● **Given instruction**
Skip all pictures. Write out the data below from its first line through the line that contains "H = np.maximum(H, -20)".

● **Material provided**
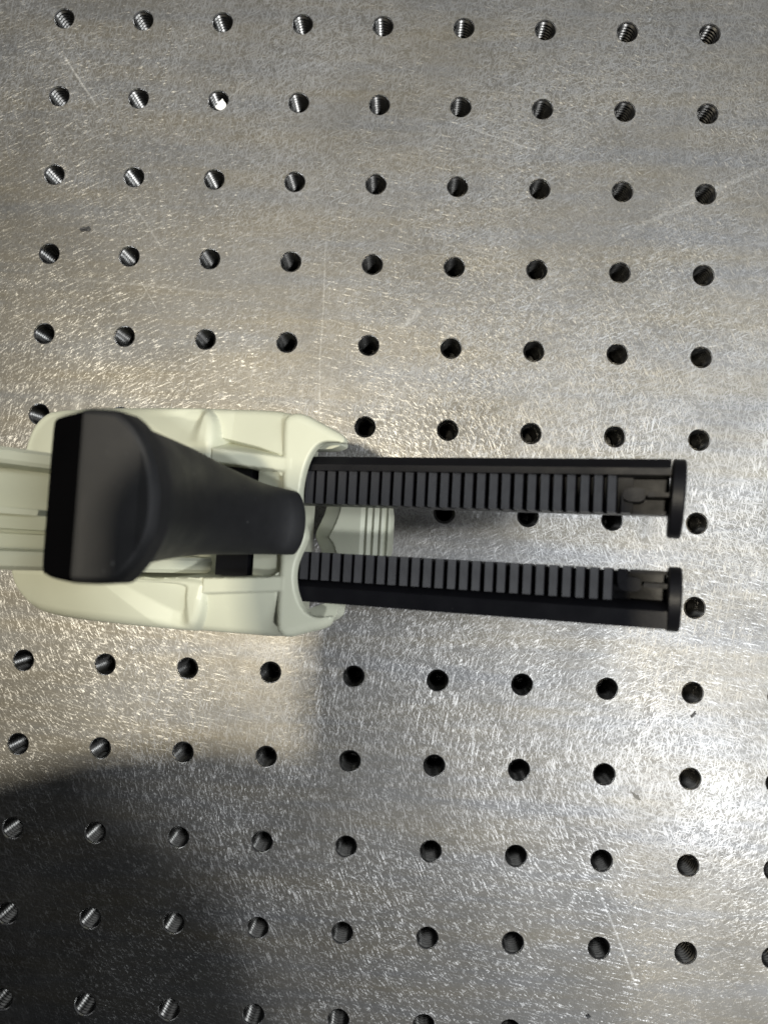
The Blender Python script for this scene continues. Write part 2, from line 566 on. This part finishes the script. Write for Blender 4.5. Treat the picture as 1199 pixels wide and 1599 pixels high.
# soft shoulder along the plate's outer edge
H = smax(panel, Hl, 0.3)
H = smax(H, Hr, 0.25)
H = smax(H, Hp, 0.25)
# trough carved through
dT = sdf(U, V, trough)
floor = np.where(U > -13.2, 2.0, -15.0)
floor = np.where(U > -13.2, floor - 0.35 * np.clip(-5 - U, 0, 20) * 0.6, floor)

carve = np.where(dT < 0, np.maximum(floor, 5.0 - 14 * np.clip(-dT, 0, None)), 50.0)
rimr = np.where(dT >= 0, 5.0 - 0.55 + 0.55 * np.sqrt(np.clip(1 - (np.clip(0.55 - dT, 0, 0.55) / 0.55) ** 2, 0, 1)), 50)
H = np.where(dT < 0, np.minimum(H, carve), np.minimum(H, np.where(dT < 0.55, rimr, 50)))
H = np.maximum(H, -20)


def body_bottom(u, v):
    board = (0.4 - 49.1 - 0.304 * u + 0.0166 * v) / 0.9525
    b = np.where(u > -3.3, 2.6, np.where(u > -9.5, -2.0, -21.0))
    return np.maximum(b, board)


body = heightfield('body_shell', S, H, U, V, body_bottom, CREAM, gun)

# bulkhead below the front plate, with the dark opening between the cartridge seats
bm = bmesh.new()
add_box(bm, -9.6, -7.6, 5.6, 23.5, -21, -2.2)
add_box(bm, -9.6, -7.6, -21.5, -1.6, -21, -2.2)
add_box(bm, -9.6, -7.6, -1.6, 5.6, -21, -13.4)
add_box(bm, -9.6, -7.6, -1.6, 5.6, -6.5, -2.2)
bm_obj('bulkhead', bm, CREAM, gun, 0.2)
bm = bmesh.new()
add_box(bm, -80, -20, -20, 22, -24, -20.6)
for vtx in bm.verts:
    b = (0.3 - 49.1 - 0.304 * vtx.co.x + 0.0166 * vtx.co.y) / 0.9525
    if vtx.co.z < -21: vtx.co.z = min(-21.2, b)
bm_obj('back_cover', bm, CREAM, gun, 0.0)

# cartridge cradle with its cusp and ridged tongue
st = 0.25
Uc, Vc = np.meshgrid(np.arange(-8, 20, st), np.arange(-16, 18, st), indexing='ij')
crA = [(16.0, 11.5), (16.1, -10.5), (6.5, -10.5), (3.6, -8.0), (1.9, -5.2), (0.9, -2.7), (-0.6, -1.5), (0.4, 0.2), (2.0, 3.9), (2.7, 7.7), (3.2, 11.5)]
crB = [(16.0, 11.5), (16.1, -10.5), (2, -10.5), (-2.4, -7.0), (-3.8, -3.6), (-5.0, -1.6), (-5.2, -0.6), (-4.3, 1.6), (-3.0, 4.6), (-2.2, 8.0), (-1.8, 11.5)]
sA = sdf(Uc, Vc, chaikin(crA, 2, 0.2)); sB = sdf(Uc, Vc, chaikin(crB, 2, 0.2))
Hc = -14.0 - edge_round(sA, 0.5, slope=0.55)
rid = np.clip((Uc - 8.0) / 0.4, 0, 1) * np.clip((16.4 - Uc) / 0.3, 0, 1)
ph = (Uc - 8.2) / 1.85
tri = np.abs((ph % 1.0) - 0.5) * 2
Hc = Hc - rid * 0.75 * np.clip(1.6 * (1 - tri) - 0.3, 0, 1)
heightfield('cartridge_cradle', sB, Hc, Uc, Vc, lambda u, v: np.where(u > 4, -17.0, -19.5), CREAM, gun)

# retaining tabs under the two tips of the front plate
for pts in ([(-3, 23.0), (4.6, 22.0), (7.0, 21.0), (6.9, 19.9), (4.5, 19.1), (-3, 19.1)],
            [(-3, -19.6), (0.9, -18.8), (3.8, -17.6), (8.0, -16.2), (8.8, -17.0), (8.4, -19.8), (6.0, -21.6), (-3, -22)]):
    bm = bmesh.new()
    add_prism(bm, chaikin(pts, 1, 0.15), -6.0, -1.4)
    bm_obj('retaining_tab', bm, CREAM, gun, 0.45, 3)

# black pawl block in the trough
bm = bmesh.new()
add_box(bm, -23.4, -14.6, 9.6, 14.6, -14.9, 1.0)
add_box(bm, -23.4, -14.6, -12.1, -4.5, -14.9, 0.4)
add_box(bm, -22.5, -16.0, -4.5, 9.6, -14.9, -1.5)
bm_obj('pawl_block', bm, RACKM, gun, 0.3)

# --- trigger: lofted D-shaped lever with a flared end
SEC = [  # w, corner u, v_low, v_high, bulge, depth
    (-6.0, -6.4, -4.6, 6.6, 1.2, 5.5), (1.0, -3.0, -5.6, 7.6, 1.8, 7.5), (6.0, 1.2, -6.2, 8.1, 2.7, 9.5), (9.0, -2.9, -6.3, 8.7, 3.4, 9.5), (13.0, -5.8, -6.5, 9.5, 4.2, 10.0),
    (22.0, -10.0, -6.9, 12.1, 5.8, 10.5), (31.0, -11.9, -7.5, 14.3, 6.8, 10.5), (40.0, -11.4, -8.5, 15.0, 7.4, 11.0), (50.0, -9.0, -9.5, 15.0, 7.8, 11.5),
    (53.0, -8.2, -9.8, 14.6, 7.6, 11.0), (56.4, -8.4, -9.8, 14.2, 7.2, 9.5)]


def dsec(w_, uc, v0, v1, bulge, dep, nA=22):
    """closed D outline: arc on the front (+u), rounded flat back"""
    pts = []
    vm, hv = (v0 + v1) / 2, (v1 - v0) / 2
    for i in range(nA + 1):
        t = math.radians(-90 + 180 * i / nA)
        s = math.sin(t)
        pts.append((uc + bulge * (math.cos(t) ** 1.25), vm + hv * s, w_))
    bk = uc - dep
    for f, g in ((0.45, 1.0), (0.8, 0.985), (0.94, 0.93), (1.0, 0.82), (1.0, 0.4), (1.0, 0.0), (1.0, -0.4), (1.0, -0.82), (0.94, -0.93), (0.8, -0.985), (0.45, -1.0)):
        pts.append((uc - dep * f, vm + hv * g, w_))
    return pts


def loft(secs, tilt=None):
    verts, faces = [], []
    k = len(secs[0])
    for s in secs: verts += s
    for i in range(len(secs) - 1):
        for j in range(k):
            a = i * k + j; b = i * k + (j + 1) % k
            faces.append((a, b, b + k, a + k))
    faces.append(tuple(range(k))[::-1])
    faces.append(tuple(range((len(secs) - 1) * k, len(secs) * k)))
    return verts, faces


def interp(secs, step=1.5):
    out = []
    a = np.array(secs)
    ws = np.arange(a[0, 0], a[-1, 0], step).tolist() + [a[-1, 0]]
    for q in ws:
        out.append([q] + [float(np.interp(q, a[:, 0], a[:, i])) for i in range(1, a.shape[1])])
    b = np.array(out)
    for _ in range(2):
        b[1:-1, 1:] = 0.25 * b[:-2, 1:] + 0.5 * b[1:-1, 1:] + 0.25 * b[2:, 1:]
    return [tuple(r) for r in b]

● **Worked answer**
The Blender Python script for this scene continues. Write part 2, from line 566 on. This part finishes the script. Write for Blender 4.5. Treat the picture as 1199 pixels wide and 1599 pixels high.
# soft shoulder along the plate's outer edge
H = smax(panel, Hl, 0.3)
H = smax(H, Hr, 0.25)
H = smax(H, Hp, 0.25)
# trough carved through
dT = sdf(U, V, trough)
floor = np.where(U > -13.2, 2.0, -15.0)
floor = np.where(U > -13.2, floor - 0.35 * np.clip(-5 - U, 0, 20) * 0.6, floor)

carve = np.where(dT < 0, np.maximum(floor, 5.0 - 14 * np.clip(-dT, 0, None)), 50.0)
rimr = np.where(dT >= 0, 5.0 - 0.55 + 0.55 * np.sqrt(np.clip(1 - (np.clip(0.55 - dT, 0, 0.55) / 0.55) ** 2, 0, 1)), 50)
H = np.where(dT < 0, np.minimum(H, carve), np.minimum(H, np.where(dT < 0.55, rimr, 50)))
H = np.maximum(H, -20)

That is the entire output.